IMHO it's fair to say there's more confusing variability in these matters among Anglo-American institutions than among those operating under the German model. I believe one reason traces back to a key difference between the historical contexts in which the two prevalent models arose. The German model reflects a scenario in which the university is funded by the state and is construed as a peripheral appendage of the nation-state apparatus. As such, one would expect there to be a coherent single set of national rules / criteria - a set that would naturally come to reflect the relative precision / specificity one associates with the law.

In the Anglo-American model (at least in the USA) the university is treated as the focal authority, regardless of its relationship with the state. Any national-level coherence or consistency among requirements can only be obtained via some (typically non-governmental) accreditation authority, and then only if the given institution subscribes to that authority's membership or certification. In this context, the perceived 'quality' of a PhD is to some extent dependent on the perceived 'quality' of the program / institution granting the degree.

If I'd finished my PhD in the USA, I would have been certified by a particular university on that particular institution's own terms. In Sweden (under the German model) my certification was effectively awarded by the state through the particular university. In this context, the perceived 'quality' of a doctorate is ostensibly uniform throughout the nation, regardless of which institution the student attends.

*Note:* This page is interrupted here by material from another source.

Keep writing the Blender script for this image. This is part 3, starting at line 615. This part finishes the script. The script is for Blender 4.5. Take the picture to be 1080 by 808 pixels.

This last point explains why my Swedish friends and colleagues consistently said they didn't understand the prestige implications attributed to getting an American PhD from one university versus another.
 
... Is there a similar process at a post -doctoral/ professorial level, for thesis disputation, especially within a Scandinavian setting? Logic would indicate (and imagination prefer) that candidates would arrive already hatted and sworded, rather tham just suited and booted, as previous. Assuming they pass this even greater trial, what physical trophies or additional regalia might they be invested with? A more ornate sword, perhaps? A feather for that hat? Or perhaps because I have to ask, I do not need to know. But I must!
...

To the best of my knowledge, the doctorate is the terminal degree and no specific requirements (rituals; certifications) are formulated for post-doctoral work under the German / Swedish system.

On the other hand ... I've known multiple folks who've eventually obtained a second PhD, all of whom have been subject to satisfying the relevant requirements (e.g., thesis; defense) a second time.
 
On the other hand ... I've known multiple folks who've eventually obtained a second PhD, all of whom have been subject to satisfying the relevant requirements (e.g., thesis; defense) a second time.

Really? Wow. Would I be safe to presume the second doctorate is in a very different field to the first?
 
Really? Wow. Would I be safe to presume the second doctorate is in a very different field to the first?

Yes - at least in the cases with which I'm personally familiar. For example, one of my former professors (in computer science; holding a PhD in mathematics) later obtained a university doctorate in counseling psychology (or some other named field affiliated with psychotherapy). The second degree was employed as the basis for a second, late-in-life, career as a licensed psychotherapist. He had to complete a considerable amount of course work, practical project work, and another full thesis project to get the second doctorate.
 
I can believe the existence of the top hat while the sword is far away from my perception. I got a doctoral degree in America, they normally wear the doctoral tam (also referred to as beefeater). Some of my peers especially girls, even don't wear the traditional graduation outfit when they took pictures with their besties and relatives. I think now those graduation garb is more like a symbol to respect the tradition and as time passes by, people are inclined to accept more causal and free graduation commencement. That's why there're loads of students choosing to customize their graduation mortarboards by writing the words on the top of the hat.